LXP Industrial enters $900 million restated revolving, term loans

By Marisa Wong

Los Angeles, July 11 – LXP Industrial Trust entered into a second amended and restated credit agreement on July 5 that replaces the company’s amended and restated credit agreement dated Feb. 6, 2019 with KeyBank NA as agent, according to an 8-K filing with the Securities and Exchange Commission.

The credit agreement provides for a new $600 million senior unsecured revolver, which refinances and replaces the previous $600 million senior unsecured revolver, and a $300 million unsecured term loan that matures on Jan. 31, 2025, which is a continuation of the prior $300 million unsecured term loan that was set to mature on Jan. 31, 2025.

The new revolver matures July 5, 2026, but it can be extended until July 5, 2027.

With lender approval, the trust can increase the size of the revolver and the term loan up to a combined amount of $1.8 billion.

The credit agreement also provides for a $40 million letter-of-credit sub-facility, a $40 million swingline sub-facility and the ability to request bid rate loans.

Interest is equal to SOFR plus an applicable margin based on the trust’s senior unsecured long-term debt rating. The credit adjustment for daily SOFR and term SOFR is 10 basis points.
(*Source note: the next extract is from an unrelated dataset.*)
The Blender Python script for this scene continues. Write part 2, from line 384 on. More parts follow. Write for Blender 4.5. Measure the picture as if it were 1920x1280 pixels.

The applicable margin ranges from 72.5 bps to 140 bps for the revolver and 85 bps to 165 bps for the term loan.

The main financial covenants under the credit agreement are: total indebtedness may not exceed 60% of capitalized value (calculated based on a capitalization rate of 6%, which was 7.25% under the prior agreement); adjusted EBITDA for the period of two consecutive fiscal quarters most recently ending may not be less than 150% of fixed charges for that period; unsecured indebtedness will not be greater than 60% of unencumbered property value, except in connection with a material acquisition the percentage is increased to 65% for a specified period of time; secured indebtedness may not exceed 40% of capitalized value; and unencumbered NOI will not be less than 200% of unsecured debt service.

KeyBanc Capital Markets, Inc., Wells Fargo Securities, LLC and Regions Capital Markets are joint lead arrangers and joint bookrunners.

Wells Fargo Bank, NA and Regions Bank are co-syndication agents.

Bank of America, NA, Citizens Bank, NA, Mizuho Bank, Ltd., JPMorgan Chase Bank, NA, PNC Bank, NA, TD Bank, NA and U.S. Bank NA are co-documentation agents.

The New York-based real estate investment trust expects to use proceeds under the revolver for general working capital, including to fund new investments.